Gammie notes that “the priestly theology of holiness can be summarized by the twin notions of separation and purity,” wherein distinctions are maintained between clean and unclean animals, as well as by separation of holy persons, holy times, and holy places. Nevertheless, as we know from Leviticus 19, “humanitarian conduct” was a deep part of priestly holiness too, so that the distinctions of cleanness and purity, addressed through ritual, “were deeply rooted in a world view that unflinchingly affirmed that the holiness of God requires a highly ordered and just conduct with one’s fellow human beings, as well as a scrupulous maintenance of personal purity” (p. 44).

Sacrifice was an accepted ancient religious rite that people would have assumed to be necessary.

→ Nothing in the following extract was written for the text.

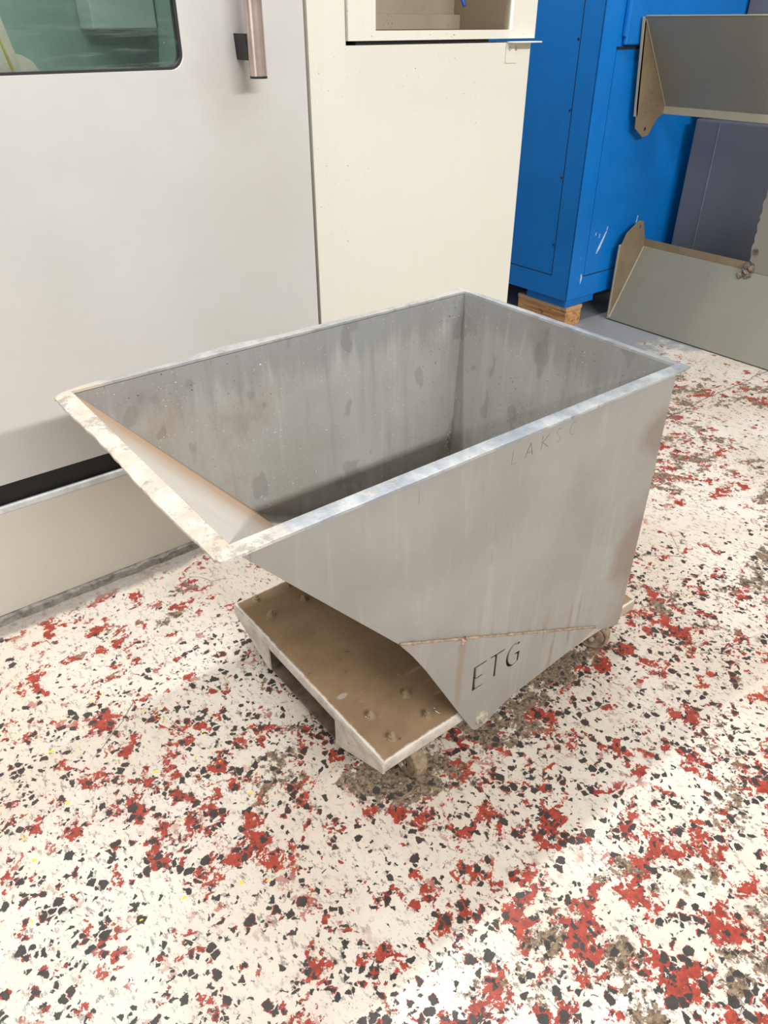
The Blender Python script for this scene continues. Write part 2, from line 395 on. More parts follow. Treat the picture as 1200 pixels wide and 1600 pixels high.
# ------------------------------------------------------------------ mesh helpers
ROOT = {}
def tag(o, label=None, cat=None, group=None, kind=None):
    if label: o['label'] = label
    if cat: o['category'] = cat
    if group: o['group'] = group
    if kind: o['kind'] = kind
    return o
def thing(name, label, cat, loc, group=None):
    o = bpy.data.objects.new(name, None)
    o.empty_display_size = 0.05
    o.location = loc
    COL.objects.link(o)
    ROOT[o] = Vector(loc)
    return tag(o, label, cat, group)
def obj(name, bm, mat, parent=None, label=None, smooth=False, mats=None):
    """link a bmesh built in world coordinates as one object; parts are rebased on their thing"""
    off = Vector((0, 0, 0))
    if parent is not None:
        p = parent
        while p.parent: p = p.parent
        off = ROOT.get(p, Vector((0, 0, 0)))
    bmesh.ops.translate(bm, verts=bm.verts, vec=-off)
    bmesh.ops.recalc_face_normals(bm, faces=bm.faces)
    me = bpy.data.meshes.new(name)
    bm.to_mesh(me); bm.free()
    for mm in (mats or [mat]): me.materials.append(mm)
    if smooth:
        for p in me.polygons: p.use_smooth = True
        try: me.set_sharp_from_angle(angle=R(40))
        except Exception: pass
    o = bpy.data.objects.new(name, me)
    COL.objects.link(o)
    if parent is not None: o.parent = parent
    if label: o['label'] = label
    return o
def box(bm, x0, x1, y0, y1, z0, z1, bev=0.0, seg=2):
    r = bmesh.ops.create_cube(bm, size=1.0, matrix=Matrix.Translation(((x0 + x1) / 2, (y0 + y1) / 2, (z0 + z1) / 2)) @ Matrix.Diagonal((x1 - x0, y1 - y0, z1 - z0, 1)))
    if bev > 0:
        es = list({e for v in r['verts'] for e in v.link_edges})
        bmesh.ops.bevel(bm, geom=es, offset=bev, segments=seg, affect='EDGES', profile=0.5)
    return bm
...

Most ancient cultures had sacrifices. According to scholars, Israel’s sacrifices differed in that God did not need the sacrifices for his own nourishment (some gods required sacrifices in order to stay strong), and Israel strongly connected sacrifice with having a right heart and a right motive. The rituals were connected to true religiousness and morality or else the rituals meant nothing. With the destruction of the Temple in 70 AD, Jewish sacrifices came to an end and have never been revived.

Gammie asserts that Leviticus 19, Amos 5, Micah 6, Ezekiel 18, and Job 31 are “high points of Old Testament ethics,” and thus it’s regrettable that Lev. 19 is so rarely discussed in this regard (p. 34). Thus we shouldn’t envision sacrifices only within the scope of cultic rites pertaining to purity (which ended, after all, when the Second Temple was destroyed) but within the overall context of Old Testament concerns for justice, rightness of heart, and service to others (p. 34).